Agli Oscar 2018 due film britannici raccontavano quasi lo stesso evento, l’Operazione Dynamo, da due prospettive diverse: Dunkirk (Christopher Nolan) e Darkest Hour. Il primo è una silenziosa introspezione, un’opprimente rappresentazione della guerra – via mare, via terra, via aerea – e dell’enorme sforzo richiesto ai civili inglesi per salvare i soldati britannici e francesi bloccati dai nazisti sulla spiaggia di Dunkerque.
Il secondo è il racconto di come si arrivò a quello straordinario successo storico e militare e, soprattutto, di chi lo rese possibile: Winston Churchill. La flotta di Winston, infatti, è chiamato alla fine del film l’insieme di quasi 900 imbarcazioni private corse in soccorso dell’esercito, per resistere all’invasione.
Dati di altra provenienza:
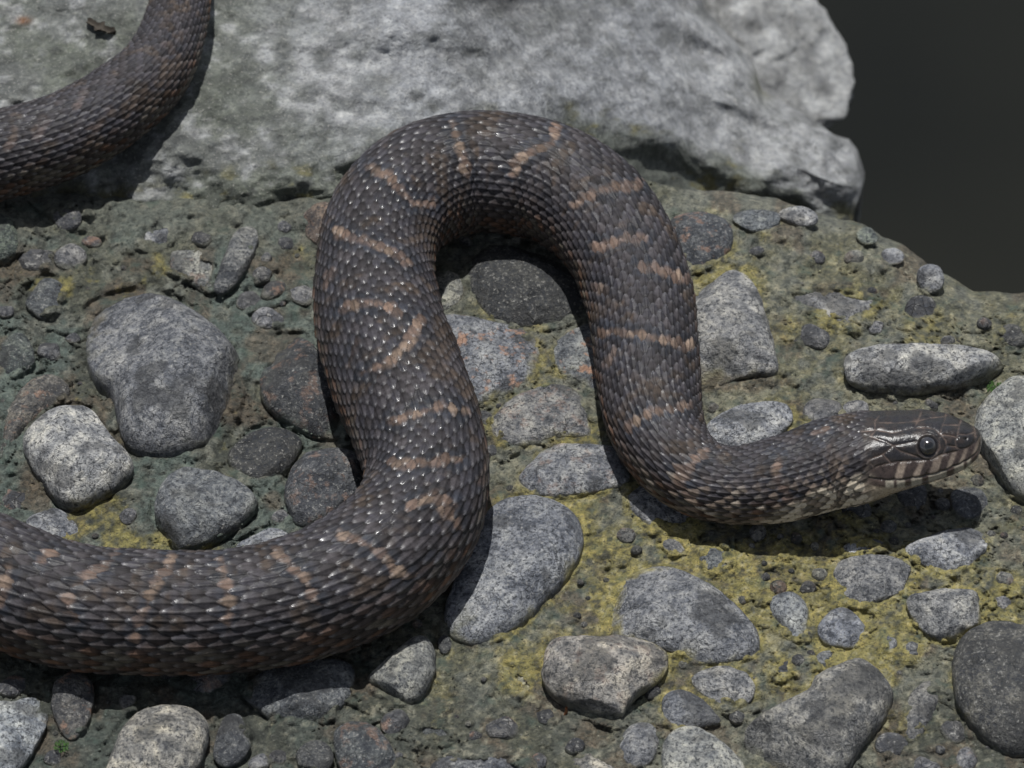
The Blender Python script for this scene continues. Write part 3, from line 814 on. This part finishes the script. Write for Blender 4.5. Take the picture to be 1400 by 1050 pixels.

Senza la paura di apparire banale, Darkest Hour insiste sull’ideale romantico dell’eroe pronto a morire per la libertà, solo che in questo caso eroica è anche la Gran Bretagna intera. Lo fa per celebrare, certo, la vittoria contro il nazismo, come forse ogni altro film sulla Seconda Guerra Mondiale, ma non solo. Vuole immortalare soprattutto una sensazione, uno stato d’animo che nasce nell’individuo e poi si espande nella collettività: la resistenza.
Darkest Hour: l’ora più buia è quella che richiede tutta la nostra volontà
Ogni storia che leggiamo, guardiamo o raccontiamo, già dalle favole dell’infanzia, ha la sua ora più buia, il momento più basso del percorso narrativo, in cui tutto sembra perduto. Puntualmente, però, è proprio lì che eroi ed eroine trovano la forza per risalire. Ed è questo a darci la certezza (o l’illusione) che così funzioni anche nella vita reale. Ci vogliono sangue, fatica, lacrime e sudore, ma alla fine ad ogni caduta corrisponderà una risalita, come a ogni successo seguirà un fallimento, l’importante è proseguire, con coraggio. Lo dice chiaramente il Churchill di Gary Oldman (Premio Oscar per questo ruolo), spesso guardandoci negli occhi, attraverso lo schermo.
Nel maggio 1940 l’Europa sta crollando rapidamente ai piedi di Hitler. In pochi giorni l’esercito nazista avanza dal Belgio, dall’Olanda e dalla Francia, arrivando a un passo dalla Manica. La guerra rischia di spostarsi sul suolo britannico e, pur di evitarlo, una parte influente del Partito Conservatore di Churchill prova ad aprire i negoziati con la Germania tramite l’Italia.
Ma cosa succede a chi si arrende e non combatte? Avrà mai la vera libertà? È questa la domanda che tormenta il neo Primo Ministro Churchill fin dall’inizio, perché vincere o morire è più vero che mai di fronte a un totalitarismo crudele come il nazismo. Non esiste una via di mezzo in cui salvare la propria integrità morale e la propria identità.
Churchill eroe romantico, da solo contro tutti
Eppure, a lungo, durante il film di Joe Wright, solo Churchill sembra cogliere questa intensa sfumatura tra la pace e il campo di battaglia. Churchill è solo contro tutti e la regia di Joe Wright insiste nel farcelo notare. È l’unico che sembra andare oltre la logica e il senso comune, per un bene superiore (tralasciando un cambiamento repentino del Re Giorgio VI, a cui non è lasciato molto spazio né alcuna lode). Per assecondare la sua visione, tuttavia, è necessario uno stoicismo senza pari, dimostrato appunto più dal popolo britannico che dalla classe politica. Ed è al popolo che infatti alla fine Churchill si rivolge nella sua, personale, darkest hour, nella sua crisi più profonda. Sia quando simbolicamente si reca a Westminster in metropolitana, chiacchierando con i passeggeri, sia soprattutto nel toccante confronto con la sua segretaria (Lily James).
Quel che vediamo non è ancora la Londra distrutta dai bombardamenti, ma una città ugualmente pronta a combattere. Il film è pervaso da un senso di attesa, di tensione e disperazione, nonostante sia ben noto l’esito vittorioso, sia dell’Operazione Dynamo che della guerra stessa. Questo fa capire come Darkest Hour sia magistralmente costruito per dare risalto ai dubbi, ai tormenti e alle preoccupazioni del suo indiscusso protagonista. Churchill-Oldman è, in una sola parola, straordinario. Ironico e sprezzante al punto giusto, sfacciato, impetuoso, carismatico, commovente. Protagonista assoluto di una storia che in fondo non ci stancheremo mai di riascoltare, perché va oltre il 1940, facendo ancora risuonare quel we shall never surrender, del discorso finale, come monito al presente.